- [Your task]:
Work out how many lines of the data hold the string "script", and reply with that number alone.

- [Items]:
########
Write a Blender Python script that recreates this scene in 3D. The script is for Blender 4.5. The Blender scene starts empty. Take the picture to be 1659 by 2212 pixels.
########
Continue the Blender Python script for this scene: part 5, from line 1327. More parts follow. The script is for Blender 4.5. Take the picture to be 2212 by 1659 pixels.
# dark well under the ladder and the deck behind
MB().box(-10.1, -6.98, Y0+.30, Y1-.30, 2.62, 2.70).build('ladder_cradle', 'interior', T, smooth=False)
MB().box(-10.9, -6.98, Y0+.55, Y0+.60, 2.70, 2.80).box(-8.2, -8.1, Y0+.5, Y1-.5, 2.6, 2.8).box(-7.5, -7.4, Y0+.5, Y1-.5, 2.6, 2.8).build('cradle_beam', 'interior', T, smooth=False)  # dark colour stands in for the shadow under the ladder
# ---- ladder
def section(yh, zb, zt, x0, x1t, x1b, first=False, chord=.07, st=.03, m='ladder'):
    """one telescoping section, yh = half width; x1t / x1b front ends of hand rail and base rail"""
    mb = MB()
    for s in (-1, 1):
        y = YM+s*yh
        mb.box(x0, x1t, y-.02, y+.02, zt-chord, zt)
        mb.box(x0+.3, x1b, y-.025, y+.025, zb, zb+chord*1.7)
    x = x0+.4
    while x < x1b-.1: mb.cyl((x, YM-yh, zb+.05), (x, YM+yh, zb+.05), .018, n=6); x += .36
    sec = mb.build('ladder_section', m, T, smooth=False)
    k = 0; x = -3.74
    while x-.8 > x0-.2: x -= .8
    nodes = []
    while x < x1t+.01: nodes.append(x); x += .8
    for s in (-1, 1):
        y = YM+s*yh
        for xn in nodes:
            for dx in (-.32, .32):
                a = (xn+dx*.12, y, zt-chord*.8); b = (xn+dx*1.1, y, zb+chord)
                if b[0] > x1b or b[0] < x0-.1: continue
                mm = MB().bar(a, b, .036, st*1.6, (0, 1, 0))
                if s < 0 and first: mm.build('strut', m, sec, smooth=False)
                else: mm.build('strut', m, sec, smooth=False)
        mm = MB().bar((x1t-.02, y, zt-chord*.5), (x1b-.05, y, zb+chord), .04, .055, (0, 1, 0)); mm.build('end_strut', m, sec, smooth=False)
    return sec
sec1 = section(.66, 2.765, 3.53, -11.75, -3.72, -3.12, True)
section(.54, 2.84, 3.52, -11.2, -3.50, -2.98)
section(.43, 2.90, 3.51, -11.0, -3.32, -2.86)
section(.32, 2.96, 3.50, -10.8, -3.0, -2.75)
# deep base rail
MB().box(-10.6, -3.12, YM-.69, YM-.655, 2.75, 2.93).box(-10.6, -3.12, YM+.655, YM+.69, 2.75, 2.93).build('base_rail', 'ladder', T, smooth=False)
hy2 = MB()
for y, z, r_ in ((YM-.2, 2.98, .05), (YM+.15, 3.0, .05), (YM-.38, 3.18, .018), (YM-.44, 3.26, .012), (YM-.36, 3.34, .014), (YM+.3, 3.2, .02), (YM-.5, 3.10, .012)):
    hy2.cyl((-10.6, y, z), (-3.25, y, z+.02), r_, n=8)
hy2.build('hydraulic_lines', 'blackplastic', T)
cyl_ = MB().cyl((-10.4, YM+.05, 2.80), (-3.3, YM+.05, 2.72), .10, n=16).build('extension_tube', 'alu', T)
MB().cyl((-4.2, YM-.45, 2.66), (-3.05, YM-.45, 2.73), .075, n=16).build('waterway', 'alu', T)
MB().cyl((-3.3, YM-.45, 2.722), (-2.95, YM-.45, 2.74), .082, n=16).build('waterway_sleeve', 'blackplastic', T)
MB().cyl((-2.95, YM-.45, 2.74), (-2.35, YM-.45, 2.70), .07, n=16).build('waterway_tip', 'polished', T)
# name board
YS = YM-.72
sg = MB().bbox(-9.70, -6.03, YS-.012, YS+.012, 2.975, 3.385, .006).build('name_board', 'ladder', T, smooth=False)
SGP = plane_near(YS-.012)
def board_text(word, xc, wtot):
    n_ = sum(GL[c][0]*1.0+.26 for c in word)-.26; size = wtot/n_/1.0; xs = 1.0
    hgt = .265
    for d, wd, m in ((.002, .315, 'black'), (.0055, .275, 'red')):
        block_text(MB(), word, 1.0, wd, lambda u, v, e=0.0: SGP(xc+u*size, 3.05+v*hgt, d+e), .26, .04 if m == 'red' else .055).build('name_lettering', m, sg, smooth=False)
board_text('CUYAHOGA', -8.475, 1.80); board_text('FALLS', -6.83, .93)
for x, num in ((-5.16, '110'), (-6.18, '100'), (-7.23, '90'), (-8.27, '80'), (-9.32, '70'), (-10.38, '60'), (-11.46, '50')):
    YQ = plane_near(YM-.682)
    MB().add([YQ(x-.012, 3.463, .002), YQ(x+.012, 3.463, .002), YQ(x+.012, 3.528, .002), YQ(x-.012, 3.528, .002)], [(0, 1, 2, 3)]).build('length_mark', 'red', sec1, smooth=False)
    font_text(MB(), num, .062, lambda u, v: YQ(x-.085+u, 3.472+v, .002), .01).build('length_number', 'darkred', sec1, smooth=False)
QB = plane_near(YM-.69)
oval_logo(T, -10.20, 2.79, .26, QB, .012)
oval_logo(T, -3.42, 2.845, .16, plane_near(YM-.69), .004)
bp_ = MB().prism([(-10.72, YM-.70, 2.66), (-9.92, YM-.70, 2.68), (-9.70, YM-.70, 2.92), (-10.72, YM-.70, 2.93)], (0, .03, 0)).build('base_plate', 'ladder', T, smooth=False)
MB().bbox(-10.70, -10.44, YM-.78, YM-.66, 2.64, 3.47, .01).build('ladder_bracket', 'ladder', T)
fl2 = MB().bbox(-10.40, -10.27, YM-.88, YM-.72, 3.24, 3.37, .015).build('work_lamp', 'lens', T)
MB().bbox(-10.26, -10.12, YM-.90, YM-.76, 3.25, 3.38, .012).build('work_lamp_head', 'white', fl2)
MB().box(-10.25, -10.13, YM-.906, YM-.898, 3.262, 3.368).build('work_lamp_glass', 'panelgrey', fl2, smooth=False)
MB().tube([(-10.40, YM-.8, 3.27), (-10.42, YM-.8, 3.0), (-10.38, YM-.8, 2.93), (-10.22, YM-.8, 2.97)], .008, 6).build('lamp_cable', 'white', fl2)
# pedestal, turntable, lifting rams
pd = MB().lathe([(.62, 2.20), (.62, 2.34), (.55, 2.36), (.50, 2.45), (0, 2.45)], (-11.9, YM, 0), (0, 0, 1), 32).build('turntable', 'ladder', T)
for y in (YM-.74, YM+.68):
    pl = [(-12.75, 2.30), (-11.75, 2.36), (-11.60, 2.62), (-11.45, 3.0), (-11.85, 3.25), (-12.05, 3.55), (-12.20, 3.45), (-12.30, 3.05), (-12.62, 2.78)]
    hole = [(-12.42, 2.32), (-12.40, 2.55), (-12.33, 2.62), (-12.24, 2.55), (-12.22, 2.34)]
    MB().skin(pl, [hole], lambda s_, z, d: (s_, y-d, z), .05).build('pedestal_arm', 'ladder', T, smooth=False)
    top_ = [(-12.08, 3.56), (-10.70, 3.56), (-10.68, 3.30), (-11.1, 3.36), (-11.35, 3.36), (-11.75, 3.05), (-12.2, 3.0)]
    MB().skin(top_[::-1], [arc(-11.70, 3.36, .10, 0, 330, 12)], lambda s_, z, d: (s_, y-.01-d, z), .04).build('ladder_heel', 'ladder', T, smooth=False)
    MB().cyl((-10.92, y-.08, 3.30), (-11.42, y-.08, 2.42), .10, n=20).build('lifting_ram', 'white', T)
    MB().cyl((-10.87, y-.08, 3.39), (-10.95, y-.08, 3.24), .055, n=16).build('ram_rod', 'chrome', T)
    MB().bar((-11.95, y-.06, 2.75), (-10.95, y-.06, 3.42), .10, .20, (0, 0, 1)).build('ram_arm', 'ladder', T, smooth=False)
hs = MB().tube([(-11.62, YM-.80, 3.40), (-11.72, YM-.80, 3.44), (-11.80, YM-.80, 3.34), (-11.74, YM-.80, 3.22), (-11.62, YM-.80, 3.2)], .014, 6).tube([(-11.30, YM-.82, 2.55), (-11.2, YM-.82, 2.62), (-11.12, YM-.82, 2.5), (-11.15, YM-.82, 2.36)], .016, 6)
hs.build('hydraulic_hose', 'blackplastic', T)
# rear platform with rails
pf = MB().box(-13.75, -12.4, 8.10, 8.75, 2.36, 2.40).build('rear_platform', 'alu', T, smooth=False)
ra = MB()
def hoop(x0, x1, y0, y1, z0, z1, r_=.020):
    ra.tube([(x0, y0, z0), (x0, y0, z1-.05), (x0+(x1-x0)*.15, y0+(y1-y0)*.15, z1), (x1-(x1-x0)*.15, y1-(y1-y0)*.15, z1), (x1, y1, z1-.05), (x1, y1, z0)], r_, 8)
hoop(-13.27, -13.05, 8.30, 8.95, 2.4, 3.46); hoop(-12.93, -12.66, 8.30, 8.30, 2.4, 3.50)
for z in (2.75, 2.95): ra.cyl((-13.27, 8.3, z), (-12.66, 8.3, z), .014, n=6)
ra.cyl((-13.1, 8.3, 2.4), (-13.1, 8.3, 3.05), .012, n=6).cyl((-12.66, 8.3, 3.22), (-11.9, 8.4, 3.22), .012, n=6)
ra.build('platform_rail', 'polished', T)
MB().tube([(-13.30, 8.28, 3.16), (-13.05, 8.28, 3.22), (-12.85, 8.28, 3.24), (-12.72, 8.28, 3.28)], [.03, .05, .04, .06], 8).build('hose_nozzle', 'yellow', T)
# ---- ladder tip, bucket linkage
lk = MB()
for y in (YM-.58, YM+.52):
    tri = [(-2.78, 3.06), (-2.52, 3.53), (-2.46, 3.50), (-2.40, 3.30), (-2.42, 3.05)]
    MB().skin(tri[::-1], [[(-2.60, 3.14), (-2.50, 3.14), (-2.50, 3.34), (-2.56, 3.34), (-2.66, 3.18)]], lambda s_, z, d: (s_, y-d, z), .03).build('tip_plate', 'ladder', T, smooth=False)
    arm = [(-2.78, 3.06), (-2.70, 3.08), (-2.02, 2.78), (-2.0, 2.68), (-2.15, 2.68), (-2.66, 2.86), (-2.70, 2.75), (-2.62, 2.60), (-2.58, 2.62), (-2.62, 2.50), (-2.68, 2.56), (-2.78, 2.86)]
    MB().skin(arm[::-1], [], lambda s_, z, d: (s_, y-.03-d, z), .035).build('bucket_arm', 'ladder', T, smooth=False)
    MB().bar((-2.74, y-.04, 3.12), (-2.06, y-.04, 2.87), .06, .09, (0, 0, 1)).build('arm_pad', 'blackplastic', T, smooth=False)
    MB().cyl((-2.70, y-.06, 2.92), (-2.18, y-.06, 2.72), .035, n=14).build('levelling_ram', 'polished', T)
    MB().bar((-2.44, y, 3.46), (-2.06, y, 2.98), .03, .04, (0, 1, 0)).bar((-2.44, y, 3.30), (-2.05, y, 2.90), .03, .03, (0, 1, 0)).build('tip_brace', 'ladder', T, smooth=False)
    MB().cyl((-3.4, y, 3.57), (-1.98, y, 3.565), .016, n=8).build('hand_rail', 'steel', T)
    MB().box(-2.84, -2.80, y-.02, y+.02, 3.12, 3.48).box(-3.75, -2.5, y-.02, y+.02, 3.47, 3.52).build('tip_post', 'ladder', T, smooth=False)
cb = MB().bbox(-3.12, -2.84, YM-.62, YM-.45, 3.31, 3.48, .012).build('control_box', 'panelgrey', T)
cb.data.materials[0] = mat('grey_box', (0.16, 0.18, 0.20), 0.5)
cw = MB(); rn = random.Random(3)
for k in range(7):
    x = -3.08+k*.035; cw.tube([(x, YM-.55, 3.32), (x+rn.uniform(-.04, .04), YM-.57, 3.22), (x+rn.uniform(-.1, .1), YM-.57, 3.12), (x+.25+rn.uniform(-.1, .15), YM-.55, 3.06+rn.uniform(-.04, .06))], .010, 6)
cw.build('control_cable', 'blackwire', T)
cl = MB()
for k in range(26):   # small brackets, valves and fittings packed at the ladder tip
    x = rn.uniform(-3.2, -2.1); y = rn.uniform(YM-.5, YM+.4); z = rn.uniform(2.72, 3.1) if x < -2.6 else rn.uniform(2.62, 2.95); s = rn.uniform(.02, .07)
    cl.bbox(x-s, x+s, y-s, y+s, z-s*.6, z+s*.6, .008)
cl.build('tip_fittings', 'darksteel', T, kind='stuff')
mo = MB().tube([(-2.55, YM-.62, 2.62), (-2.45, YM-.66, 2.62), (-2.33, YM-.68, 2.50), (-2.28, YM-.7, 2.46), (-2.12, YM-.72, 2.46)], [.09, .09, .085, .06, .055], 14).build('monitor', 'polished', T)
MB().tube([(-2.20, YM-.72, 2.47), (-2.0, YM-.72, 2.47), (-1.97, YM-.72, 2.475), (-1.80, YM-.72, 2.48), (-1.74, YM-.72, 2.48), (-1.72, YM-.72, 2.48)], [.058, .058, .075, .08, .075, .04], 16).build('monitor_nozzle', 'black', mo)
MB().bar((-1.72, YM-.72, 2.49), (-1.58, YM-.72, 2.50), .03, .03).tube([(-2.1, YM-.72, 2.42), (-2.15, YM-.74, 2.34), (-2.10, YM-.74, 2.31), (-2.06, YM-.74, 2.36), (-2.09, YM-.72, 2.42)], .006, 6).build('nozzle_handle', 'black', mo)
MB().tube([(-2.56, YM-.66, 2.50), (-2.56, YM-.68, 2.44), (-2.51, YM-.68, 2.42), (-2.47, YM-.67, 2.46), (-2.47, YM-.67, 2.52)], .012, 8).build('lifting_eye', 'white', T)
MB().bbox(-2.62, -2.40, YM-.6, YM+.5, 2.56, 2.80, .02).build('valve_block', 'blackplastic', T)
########
- [Exercise answer]:
2